L'analisi. Europa cara, l'automobile delocalizza le medie
Chi comprerà più la Panda se il ceto medio finisce?». Il mercato, almeno il nostro, sta rispondendo alla domanda che si era posto qualche tempo fa Sergio Marchionne, scomparso lo scorso 25 luglio: il ceto medio cioè non è ancora finito e gli italiani continuano ad acquistare la Panda, che nei primi 7 mesi dell’anno si conferma l’auto più venduta in assoluto. L’evoluzione della domanda dell’ex ad di Fca semmai potrebbe essere questa: dove andranno i costruttori a produrre le utilitarie nel prossimo futuro, alla luce di un mercato incompatibile per quel tipo di vetture con il costo del lavoro in Europa, e in un’economia sempre più globalizzata?
Riguardo alla Panda, l’accordo firmato un mese fa tra Fiat-Chrysler e sindacati prevede che la sua vita italiana resti nello stabilimento di Pomigliano fino al 2022, prorogando così lo spostamento della produzione in Polonia, ma la delocalizzazione in atto da parte di tutti i costruttori è ormai un dato consolidato. Le cifre dell’Oica, l’organizzazione dei produttori di auto, fotografano senza dubbi lo spostamento del cuore del sistema automotive soprattutto verso l’Asia. La maggioranza degli investimenti – sottolineano gli analisti – è naturalmente concentrata nei Paesi emergenti: l’elemento nuovo degli ultimi dieci anni è che oggi anche i marchi europei di qualità realizzano le vetture in Asia, con standard propri della casa madre e con l’obiettivo di venderle alla media borghesia che là si sta affermando.
È in quest’ottica la decisione del Gruppo Volkswagen che entro il 2020 abbandonerà la produzione in Europa centrale sfruttando le proprie capacità industriali in Brasile, per assemblare là una nuova city-car che sostituirà l’attuale generazione della Up!, e delle “gemelle” Seat Mii e Skoda Citigo. Sulla stessa architettura verrà costruita in Brasile anche e una nuova versione dell’attuale Volkswagen Fox. Intanto, sulla scia dei successi commerciali ottenuti nel Sudamerica da Jeep Renegade, Jeep Compass e Fiat Toro, anche Fca si prepara a portare al massimo livello la capacità produttiva del suo impianto brasiliano di Goiana, nello stato del Pernambuco, dove assembla 250 mila veicoli all’anno nel moderno stabilimento da cui escono, appunto, i due Suv e il pick-up del Gruppo.
“Auto piccole, margini piccoli”, è lo slogan che da sempre accompagna questo segmento che ora non ha solo Brasile, insieme a Russia, India e Cina, nelle sue mire.

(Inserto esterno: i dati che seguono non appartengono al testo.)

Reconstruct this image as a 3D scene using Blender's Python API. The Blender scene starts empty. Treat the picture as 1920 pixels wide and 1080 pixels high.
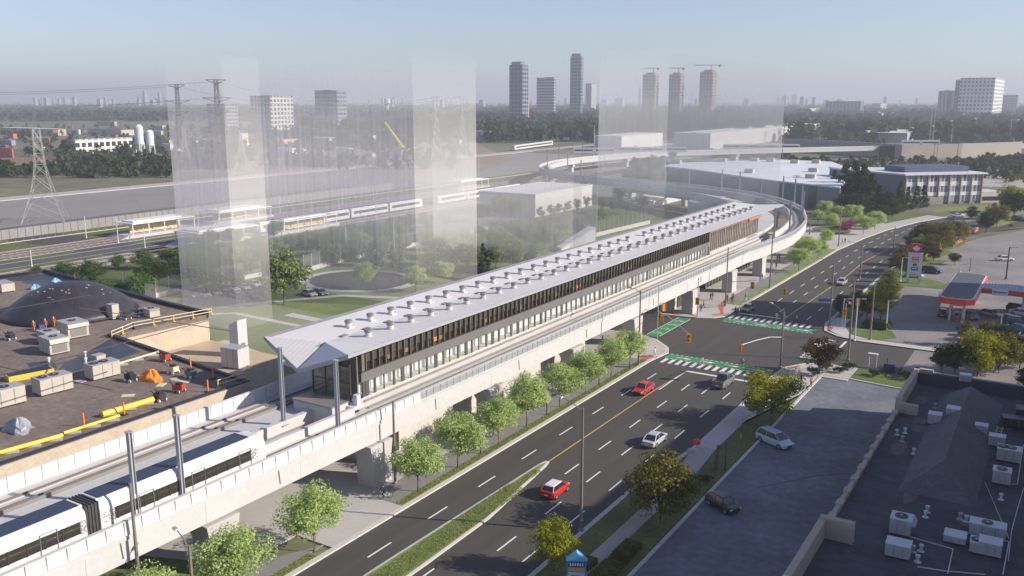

Oltre l’orizzonte dei Brics si apre quello dei “Future 15” ovvero di quel gruppo di mercati emergenti che hanno già iniziato a trainare l’industria globale, grazie soprattutto al costo della manodopera più basso. Tra questi, non solo Paesi lontani come l’Indonesia, la Thailandia o la Malesia ma anche più vicini a noi come la Turchia, il Marocco, l’Egitto, l’Algeria o, in Europa, la Serbia o la Spagna. Ed è in questi siti industriali che Francia, Germania ed Italia hanno già da tempo delocalizzato la produzione delle auto low-cost o comunque di fascia media. La Slovenia, dove vengono assemblate parte delle Renault Clio e il 56% delle Kia destinate all’Europa, è diventata il polo trainante di questo settore, mentre la Slovacchia resta il sito produttivo della Citroen C3, una delle regine di questa fascia di mercato.
Il Marocco con gli stabilimenti di Tangeri e Casablanca resta invece con 400mila vetture l’anno il grande hub estero produttivo del Gruppo Renault per rifornire il Mediterraneo, Asia e Americhe. In questa zona franca non c’è traccia di tasse d’esportazione e un operaio Renault a Tangeri percepisce in media 300 euro mensili. Comparati ai 2.200 lordi che ne costa uno in Francia (con 10 anni d’anzianità), ma anche con i 700 di quello di un’analoga fabbrica in Romania, non è difficile capire perché la casa automobilistica francese abbia scelto di delocalizzare qui.